An Orange County man has pleaded guilty to conspiracy and bank fra…

An Orange County man has pleaded guilty to conspiracy and bank fraud charges in connection with an Internet auction fraud scheme and a second plot to defraud a bank out of $400,000.

Cole Bartiromo, 19, of Mission Viejo, pleaded guilty Friday afternoon before United States District Judge John F. Walter in Los Angeles.

Bartiromo pleaded guilty to count one of a superseding indictment returned last week by a federal grand jury. That charge, conspiracy to commit wire fraud and mail fraud, involved a scam in which Bartiromo offered for sale on items such as cellular telephones and tire rims. Bartiromo collected money from successful bidders across the United States and Canada, but he never shipped the items to his victims. According to a plea agreement filed in this case, Bartiromo “never intended to sell any items to anyone but, rather, always intended to accept money for payment and then fail to deliver any merchandise.”
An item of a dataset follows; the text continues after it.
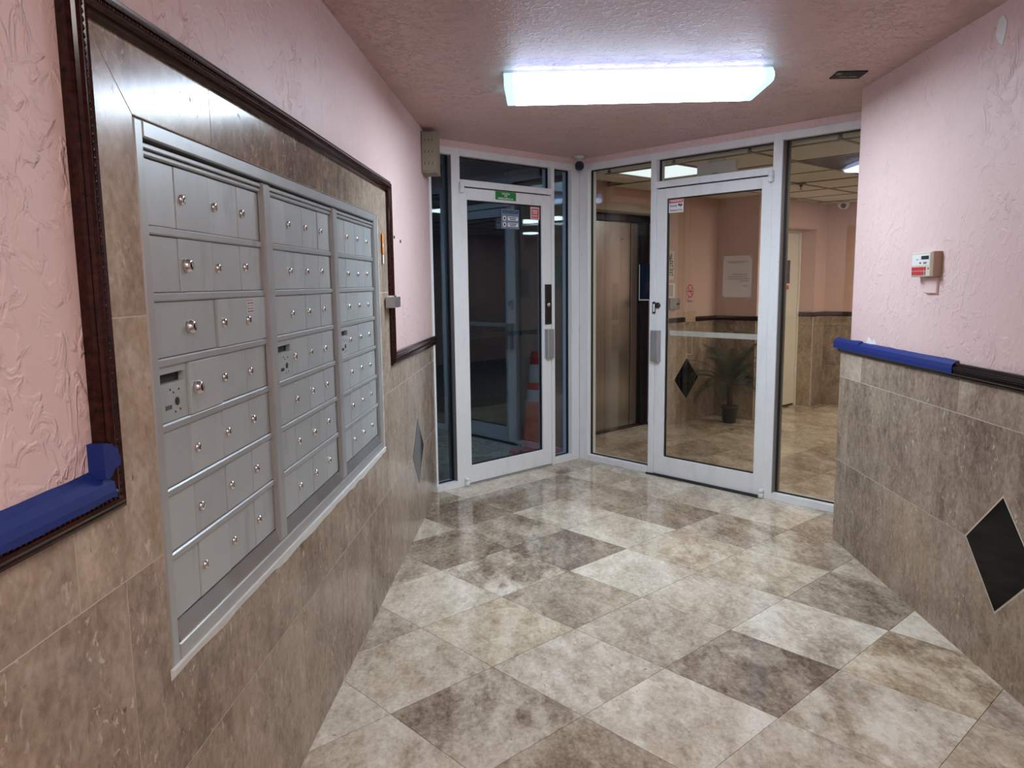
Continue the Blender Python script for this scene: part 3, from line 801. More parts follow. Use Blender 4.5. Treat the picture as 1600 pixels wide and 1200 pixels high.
mb = MB(); mb.box(FL, 3.566, 3.592, .006, .0066, 1.560, 1.600); mb.build('torn_paper', M['white_print'], stk)

# ------------------------------------------------------------------ lettering
def text_verts(s, size, bold=0.0):
    cu = bpy.data.curves.new('t', 'FONT'); cu.body = s; cu.size = size; cu.resolution_u = 2; cu.offset = bold
    cu.align_x = 'CENTER'
    o = bpy.data.objects.new('t', cu); COL.objects.link(o)
    dg = bpy.context.evaluated_depsgraph_get(); me = bpy.data.meshes.new_from_object(o.evaluated_get(dg))
    vs = [tuple(v.co) for v in me.vertices]; fs = [tuple(p.vertices) for p in me.polygons]
    bpy.data.objects.remove(o); bpy.data.curves.remove(cu); bpy.data.meshes.remove(me)
    return vs, fs
def lettering(F, s, uc, z, size, n, mat, parent, width=None, bold=0.0, name='lettering'):
    vs, fs = text_verts(s, size, bold)
    if not vs: return None
    x0 = min(v[0] for v in vs); x1 = max(v[0] for v in vs); k = 1.0
    if width: k = width / (x1 - x0)
    sg = -1 if F.flip else 1
    xm = (x0 + x1) / 2
    mb = MB(); mb.add([F.p(uc + sg * (v[0] - xm) * k, n, z + v[1]) for v in vs], fs)
    return mb.build(name, mat, parent, recalc=False)

# ------------------------------------------------------------------ storefront
FD0, FD1 = -0.10, 0.0
def member(F, u0, u1, z0, z1, name, parent, n0=FD0, n1=FD1, mat='white_alu'):
    mb = MB(); mb.cbox(F, u0, u1, n0, n1, z0, z1, .002); return mb.build(name, M[mat], parent)
def pane(F, u0, u1, z0, z1, parent, mat, n=-.05, name='glass_pane', t=.006):
    mb = MB(); mb.box(F, u0 - .008, u1 + .008, n - t / 2, n + t / 2, z0 - .008, z1 + .008); o = mb.build(name, M[mat], parent)
    g = MB(); w_ = .007
    for q in ((u0 - .009, u0 + w_, z0 - .009, z1 + .009), (u1 - w_, u1 + .009, z0 - .009, z1 + .009), (u0 + w_, u1 - w_, z0 - .009, z0 + w_), (u0 + w_, u1 - w_, z1 - w_, z1 + .009)):
        g.box(F, q[0], q[1], n - .010, n + .010, q[2], q[3])
    g.build('gasket', M['gasket'], o)
    return o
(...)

Bartiromo also pleaded guilty to bank fraud for attempting to convince a Wells Fargo Bank employee into wiring $400,000 to him. Working with two co-defendants, Bartiromo attempted to have the money wired from a Wells Fargo account to an offshore account he had set up. Bartiromo also asked the Wells Fargo employee to cash checks he had received in the Internet auction fraud scheme.

During the hearing on Friday, Judge Walter inquired about Bartiromo’s statements to the press that he “insisted he was innocent.” Bartiromo told the court that these statements were false and that he was willingly pleading guilty to the felony charges.

Judge Walter is scheduled to sentence Bartiromo on May 10. As a result of his guilty pleas, Bartiromo faces a maximum statutory penalty of 35 years in federal prison.

Bartiromo’s co-defendants – Theo Liu, 20, of Mission Viejo, and Oscar Godinez, 20, of Lake Forest – are scheduled to go on trial before Judge Walter on March 9. They are both charged in relation to the e-Bay scheme and the attempted bank fraud.

This case was investigated by the United States Secret Service and the Orange County Sheriff’s Department.